Das Bild der sozialistischen deutschen Verteidigungsministerin als Beisitzer in Ramstein spricht ebenso wie das des sozialistischen UN-Generalsekretärs am Ende des langen Tisches bei Putin in Moskau mehr als die berühmten tausend Worte. Wer sich da wie dort hinsetzt, vollzieht den Kotau des Ohnmächtigen vor dem Mächtigen. All diese Figuren, die sich von Putin auf solcher Tischdistanz einlassen, setzen damit selbst ins Bild, was sie sind, das, was Stalin zum Papst rhetorisch fragte: Wie viele Divisionen hat er? Oder einfacher: ohne Bedeutung.

Wer die Macht hat und seine militärische Macht einsetzt, fragt vorher keine UN, keine EU und schon gar keine deutsche Regierung, ob er das darf. Er tut es, weil er es kann. Dass er sich dabei irren kann – wie Putin gerade -, gehört zur wirklichen Welt dazu. In dieser Auseinandersetzung ist es wie bei allen, welche Seite die gute sein soll und die böse, ist irrelevant – beide wollen ihre Interessen durchsetzen, in der Ukraine nicht nur mit Worten und offenem wie verstecktem Druck wie sonst meist, sondern mit militärischer Gewalt. Und Staaten haben selbstverständlich keine anderen Staaten als Freunde, ihre Regierungen vertreten noch nicht einmal die Interessen ihrer Bürger, sondern die der Classe Politique.

Wer es vorher nicht wusste oder wissen wollte, sollte es jetzt realisieren: Macht kennt kein Recht, der Rest ist Propaganda.

Und Deutschland?
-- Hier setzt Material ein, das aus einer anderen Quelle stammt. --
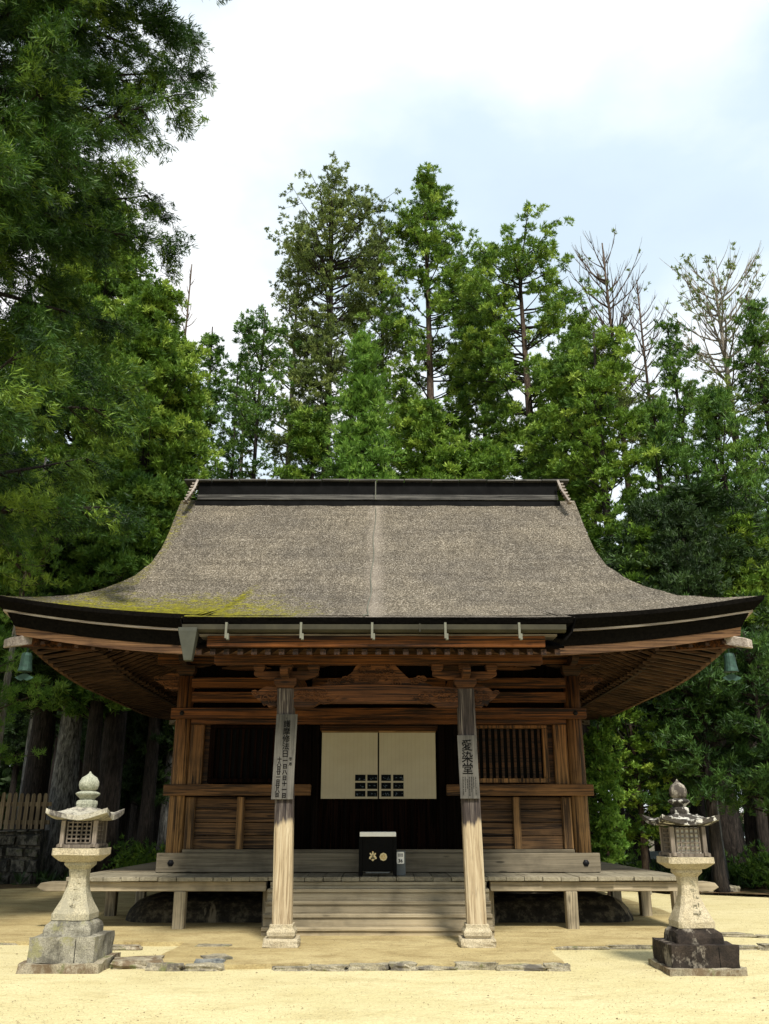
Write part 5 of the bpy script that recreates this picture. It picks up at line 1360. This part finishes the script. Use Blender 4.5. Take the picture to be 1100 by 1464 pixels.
LABR = 'dark tree stem standing in the shaded wood right of the hall'
tag(proto, LABL, 'tree', GL)
for px, Y in ((12, 48), (128, 40), (172, 31), (190, 44), (205, 37), (222, 33), (232, 46), (28, 48), (70, 44), (110, 50), (243, 40), (258, 48), (160, 54), (-60, 33), (-80, 42)):
    copy_tree(proto, LABL, Xp(px, 1180, Y), Y, rt.uniform(0.75, 1.05), rt.uniform(0, 6), GL, wide=rt.uniform(0.8, 1.0))
copy_tree(proto, 'thick furrowed grey trunk right behind the left stone lantern', Xp(88, 1180, 28.5), 28.5, 0.95, 1.0, None, 'bark_grey', 1.75, 'cedar_tree')
copy_tree(proto, 'thick dark trunk between the picket fence and the furrowed grey trunk', Xp(48, 1150, 31), 31, 1.0, 2.0, None, 'bark_grey', 1.5, 'cedar_tree')
copy_tree(proto, 'rough grey trunk just left of the hall corner, far back in the wood', Xp(243, 1130, 31), 31, 0.95, 4.0, None, 'bark_grey', 1.1, 'cedar_tree')
for px, Y in ((1010, 50), (1000, 42), (1088, 44), (1130, 34), (1060, 52), (1180, 30)):
    copy_tree(proto, LABR, Xp(px, 1180, Y), Y, rt.uniform(0.65, 0.85), rt.uniform(0, 6), GR, wide=rt.uniform(0.8, 1.0))
copy_tree(proto, 'dark leaning trunk directly behind the right stone lantern', Xp(966, 1150, 27), 27, 0.85, 1.4, None, None, 0.75, 'cedar_tree')
copy_tree(proto, 'thick black trunk right of the right stone lantern', Xp(1042, 1180, 28), 28, 0.9, 2.6, None, None, 1.7, 'cedar_tree')
copy_tree(proto, 'weathered grey twin-toned trunk just right of the right lantern roof', Xp(1022, 1180, 25.5), 25.5, 0.8, 3.1, None, 'bark_grey', 0.8, 'cedar_tree')
copy_tree(proto, 'dark trunk close to the right edge of the picture', Xp(1078, 1180, 30), 30, 0.9, 5.1, None, None, 1.3, 'cedar_tree')

# lower foliage at the right
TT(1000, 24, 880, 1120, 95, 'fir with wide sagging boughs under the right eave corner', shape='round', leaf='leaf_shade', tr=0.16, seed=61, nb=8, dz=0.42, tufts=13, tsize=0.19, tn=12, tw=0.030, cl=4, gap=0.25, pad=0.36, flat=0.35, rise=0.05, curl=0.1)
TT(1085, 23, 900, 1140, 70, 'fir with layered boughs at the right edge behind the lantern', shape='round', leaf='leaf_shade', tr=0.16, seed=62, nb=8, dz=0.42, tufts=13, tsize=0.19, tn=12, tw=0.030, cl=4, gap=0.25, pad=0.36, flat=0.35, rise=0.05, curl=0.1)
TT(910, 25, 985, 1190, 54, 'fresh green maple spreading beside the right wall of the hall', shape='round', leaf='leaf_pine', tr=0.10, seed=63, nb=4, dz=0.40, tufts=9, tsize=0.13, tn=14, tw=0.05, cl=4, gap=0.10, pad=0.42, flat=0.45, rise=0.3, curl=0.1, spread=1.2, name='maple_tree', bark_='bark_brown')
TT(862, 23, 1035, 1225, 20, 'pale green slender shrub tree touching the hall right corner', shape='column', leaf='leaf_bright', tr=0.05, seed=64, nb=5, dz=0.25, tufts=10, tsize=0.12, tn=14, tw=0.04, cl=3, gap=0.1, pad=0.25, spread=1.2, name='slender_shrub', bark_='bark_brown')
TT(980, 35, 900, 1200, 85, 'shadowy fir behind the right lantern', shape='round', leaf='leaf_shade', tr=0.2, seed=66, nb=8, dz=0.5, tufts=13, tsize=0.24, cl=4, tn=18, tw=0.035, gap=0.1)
# lower foliage at the left
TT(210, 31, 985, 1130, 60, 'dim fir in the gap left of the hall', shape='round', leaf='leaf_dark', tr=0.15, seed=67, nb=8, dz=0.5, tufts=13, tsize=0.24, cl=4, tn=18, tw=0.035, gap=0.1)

def bush(name, label, x, y, w_, h, leaf, seed, n=240, ts=0.16, tw=0.04, cat='shrub', group=None):
    rng = np.random.default_rng(seed); root = empty(name, (x, y, 0), label, cat, group)
    br = MB()
    C = []
    for k in range(14):
        a = rng.uniform(0, 2 * PI); pts = branch_path(rng, (x + rng.normal(0, .06), y + rng.normal(0, .06), 0), a, h * rng.uniform(0.7, 1.05), rng.uniform(0.7, 1.35), -0.2, 5)
        br.tube(pts, [0.014 - 0.002 * i for i in range(6)], 3)
        for q in range(n // 14):
            i = rng.integers(2, 6); C.append(pts[i] + rng.normal(0, 1, 3) * np.array([w_ * 0.22, w_ * 0.22, h * 0.12]))
    br.build('stems', M['bark_brown'], root)
    C = np.array(C); C[:, 2] = np.maximum(C[:, 2], 0.08); D = np.tile([0, 0, 0.8], (len(C), 1)) + rng.normal(0, .5, (len(C), 3))
    D /= np.linalg.norm(D, axis=1, keepdims=True)
    V, t = needles(C, D, ts, 12, tw, 0.8, rng); quads_obj('foliage', V, t, M[leaf], root, (x, y, 0)); return root
for i, (px, Y, w_, h, lf, lab) in enumerate((
        (185, 27, 1.1, 1.2, 'leaf_fir', 'leafy shrub behind the left end of the deck, nearest the lantern'),
        (213, 26.5, 1.2, 1.1, 'leaf_pine', 'round shrub behind the deck between the lantern and the hall corner'),
        (237, 26, 0.9, 0.9, 'leaf_pine', 'low shrub tight against the hall left corner behind the deck'),
        (150, 28, 1.0, 0.8, 'leaf_dark', 'dark low shrub behind the left stone lantern'),
        (1072, 26, 1.5, 0.8, 'leaf_fir', 'sprawling low shrub at the foot of the trunks on the right edge'),
        (1095, 25, 1.3, 1.0, 'leaf_fir', 'twiggy shrub on the extreme right edge'),
        (1012, 26.5, 1.0, 0.6, 'leaf_dark', 'dark low plant behind the projecting beam end on the right'),
        (890, 26.5, 1.2, 1.0, 'leaf_bright', 'small bright shrub seen over the right side of the deck'),
        (872, 25.5, 0.8, 0.7, 'leaf_dark', 'dark shrub seen through the deck posts on the right'))):
    bush('shrub', lab, Xp(px, 1230, Y), Y, w_, h, lf, 80 + i)

# far wood, one mass
def far_wood():
    rng = np.random.default_rng(3); C = []
    for side, (x0, x1) in enumerate(((-60, -8), (6.5, 60))):
        for k in range(150):
            x = rng.uniform(x0, x1); y = rng.uniform(52, 74); top = rng.uniform(6, 15) if side else rng.uniform(9, 17)
            m_ = 46; r = rng.uniform(1.6, 3.0)
            zz = rng.uniform(0.2, top, m_); C.append(np.stack([x + rng.normal(0, r, m_), y + rng.normal(0, r * .7, m_), zz], 1))
    C = np.concatenate(C); D = np.tile([0, -0.3, 0.6], (len(C), 1)) + rng.normal(0, .4, (len(C), 3)); D /= np.linalg.norm(D, axis=1, keepdims=True)
    V, t = needles(C, D, 1.15, 9, 0.42, 0.8, rng)
    o = quads_obj('far_wood', V, t, M['leaf_dark'], None, (0, 0, 0)); tag(o, 'dense dark wood far behind the hall and its trees', 'wood', kind='stuff')
far_wood()
# undergrowth: ferns and litter plants along the wood edge
def undergrowth():
    rng = np.random.default_rng(9); n = 2600
    C = []
    xs = rng.uniform(-26, -5.2, n); ys = rng.uniform(26.5, 46, n); C.append(np.stack([xs, ys, np.full(n, 0.10)], 1))
    xs = rng.uniform(7.5, 26, n // 2); ys = rng.uniform(24.6, 46, n // 2); C.append(np.stack([xs, ys, np.full(n // 2, 0.10)], 1))
    C = np.concatenate(C); D = np.tile([0, 0, 1.0], (len(C), 1))
    V, t = needles(C, D, 0.38, 9, 0.07, 0.55, rng); o = quads_obj('undergrowth', V, t, M['leaf_dark'], None, (0, 0, 0))
    tag(o, 'low ferny undergrowth covering the forest floor', 'undergrowth', kind='stuff')
undergrowth()

# grit and fallen bits on the sand
def grit():
    rng = np.random.default_rng(21); n = 9000
    ys = 8.5 + 16 * rng.random(n) ** 1.6; xs = rng.uniform(-1, 1, n) * (ys * 0.47); keep = (np.abs(xs) > 1.9) | (ys < 14.6); keep &= ~((np.abs(xs) < 5.2) & (ys > 16.6)); xs, ys = xs[keep], ys[keep]; n = len(xs)
    sz = rng.uniform(0.003, 0.0075, n) * np.where(rng.random(n) < 0.03, 2.0, 1.0)
    base = np.array([[1, 0, 0], [0, 1, 0], [-1, 0, 0], [0, -1, 0], [0, 0, 0.7]])
    a = rng.uniform(0, 2 * PI, n); c_, s_ = np.cos(a), np.sin(a); el = rng.uniform(0.6, 1.8, n)
    V = np.zeros((n, 5, 3))
    bx, by = base[:, 0][None] * el[:, None], base[:, 1][None]
    V[:, :, 0] = xs[:, None] + (bx * c_[:, None] - by * s_[:, None]) * sz[:, None]; V[:, :, 1] = ys[:, None] + (bx * s_[:, None] + by * c_[:, None]) * sz[:, None]
    inb = (ys > 14.5) | ((ys > 12.3) & (np.abs(xs + 0.25) < 2.5))
    V[:, :, 2] = np.where(inb, 0.056, 0.006)[:, None] + base[:, 2][None] * sz[:, None]
    F = (np.arange(n)[:, None, None] * 5 + np.array([[0, 1, 4], [1, 2, 4], [2, 3, 4], [3, 0, 4]])[None]).reshape(-1, 3)
    me = bpy.data.meshes.new('grit'); me.from_pydata(V.reshape(-1, 3).tolist(), [], F.tolist()); me.materials.append(M['grit'])
    o = bpy.data.objects.new('grit', me); COL.objects.link(o); tag(o, 'scattered grit and fallen needles on the sand', 'grit', kind='stuff')
M['grit'] = plain('mixed_grit', (0.22, 0.17, 0.09), 0.9, 0, 0.9, 30)
grit()

# ================================================================== fence on a stone wall at the left
FY = 27.0
fx0, fx1 = -17.5, Xp(62, 1180, FY)
sw = empty('stone_wall', ((fx0 + fx1) / 2, FY, 0), 'mossy rubble stone wall below the picket fence at the left edge', 'wall')
zt = Zp(1184, FY); r5 = random.Random(8)
MB().box(fx0, fx1 - 0.05, FY + 0.1, FY + 0.7, 0, zt - 0.06).build('wall_core', M['wallstone'], sw)
z = 0.0; m = MB()
while z < zt - 0.05:
    hh = min(r5.uniform(0.3, 0.45), zt - z); x = fx0
    while x < fx1:
        w_ = min(r5.uniform(0.35, 0.8), fx1 - x)
        a = r5.uniform(0.01, 0.06)
        m.loft([[(x + .03, FY + 0.12, z + .03), (x + w_ - .03, FY + 0.12, z + .03), (x + w_ - .03, FY + 0.12, z + hh - .03), (x + .03, FY + 0.12, z + hh - .03)],
                [(x + .06, FY - a, z + .06), (x + w_ - .06, FY - a, z + .06), (x + w_ - .06, FY - a, z + hh - .06), (x + .06, FY - a, z + hh - .06)]])
        x += w_
    z += hh
m.build('wall_face', M['wallstone'], sw, wob=0.05)
fe = empty('picket_fence', ((fx0 + fx1) / 2, FY + 0.35, zt), 'brown wooden picket fence on the mossy stone wall at the left edge', 'fence')
x = fx0; zt2 = Zp(1134, FY + 0.35) 
while x < fx1 - 0.05:
    hw = 0.056; a = zt - 0.03; tp_ = zt2 + r5.uniform(-.03, .03)
    pr = [(x - hw, a), (x + hw, a), (x + hw, tp_ - 0.08), (x + hw * 0.7, tp_ - 0.02), (x, tp_), (x - hw * 0.7, tp_ - 0.02), (x - hw, tp_ - 0.08)]
    MB().prism(pr, FY + 0.30, FY + 0.335).build('picket', M['picket'], fe); x += 0.175
for zz in (zt + 0.10, zt + (zt2 - zt) * 0.62): MB().box(fx0 - 0.1, fx1 + 0.05, FY + 0.34, FY + 0.40, zz, zz + 0.12).build('rail', M['picket'], fe)

# ================================================================== low house in the distance at the right
hy = 44.0
hb = empty('distant_house', (Xp(905, 1200, hy), hy, 0), 'low cream house with a pale roof glimpsed between the trees at the right', 'house')
hx0, hx1 = Xp(838, 1200, hy), Xp(1100, 1200, hy)
z1 = Zp(1162, hy)
MB().box(hx0, hx1, hy, hy + 6, 0, z1).build('wall', M['render_wall'], hb)
zrt = Zp(1128, hy + 2.5)
MB().prism([(hx0 - 0.6, z1), (hx1 + 0.6, z1), (hx1 + 0.6, z1 + 0.15), (hx0 - 0.6, z1 + 0.15)], hy - 0.8, hy + 0.0).build('eave', M['farroof'], hb)
m = MB(); m.add([(hx0 - 0.6, hy - 0.8, z1 + 0.15), (hx1 + 0.6, hy - 0.8, z1 + 0.15), (hx1 + 0.6, hy + 3, zrt), (hx0 - 0.6, hy + 3, zrt), (hx1 + 0.6, hy + 6.8, z1 + 0.15), (hx0 - 0.6, hy + 6.8, z1 + 0.15)], [(0, 1, 2, 3), (3, 2, 4, 5), (0, 3, 5), (1, 4, 2)]); m.build('roof', M['farroof'], hb)
for k in range(5):
    a = hx0 + 0.8 + k * 1.9
    wn = MB().box(a, a + 1.3, hy - 0.03, hy + 0.02, 1.1, z1 - 0.5).build('window', M['farglass'], hb)
    MB().box(a - 0.05, a + 1.35, hy - 0.06, hy - 0.032, 1.02, 1.1).box(a + 0.62, a + 0.68, hy - 0.06, hy - 0.032, 1.1, z1 - 0.5).build('window_frame', M['railblue'], wn)
ry = 36.0
rl = empty('low_barrier', (Xp(960, 1225, ry), ry, 0), 'low pale blue-grey barrier rail crossing behind the trees at the right', 'barrier')
rx0_, rx1_ = Xp(842, 1225, ry), Xp(1100, 1225, ry)
MB().box(rx0_, rx1_, ry, ry + 0.05, Zp(1228, ry), Zp(1217, ry)).build('rail', M['railblue'], rl)
for k in range(8):
    x = rx0_ + 0.3 + (rx1_ - rx0_ - 0.6) * k / 7; MB().box(x - 0.05, x + 0.05, ry + 0.055, ry + 0.13, 0, Zp(1218, ry)).build('post', M['railblue'], rl)
# rubble at the forest edge on the right
for i in range(9):
    x = 6.6 + i * 0.75 + rt.uniform(-.2, .2); y = 23.7 + rt.uniform(-.3, .5)
    tag(rock('edge_stone', M['kerb'], x, y, -0.02, rt.uniform(.25, .5), rt.uniform(.2, .4), rt.uniform(.12, .28), 90 + i, rt.uniform(0, 3)), 'small rough stone in the row edging the wood at the right', 'stone', 'stones edging the wood at the right')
Da kommt mir Friedrich Schiller in den Sinn:

„Zur Nation euch zu bilden, ihr hoffet es, Deutsche, vergebens;
Bildet, ihr könnt es, dafür freier zu Menschen euch aus.“

Zurück auf Beginn und neu anfangen, im Inneren, nicht draußen, wo euch sowieso niemand haben will außer beim Zahlen.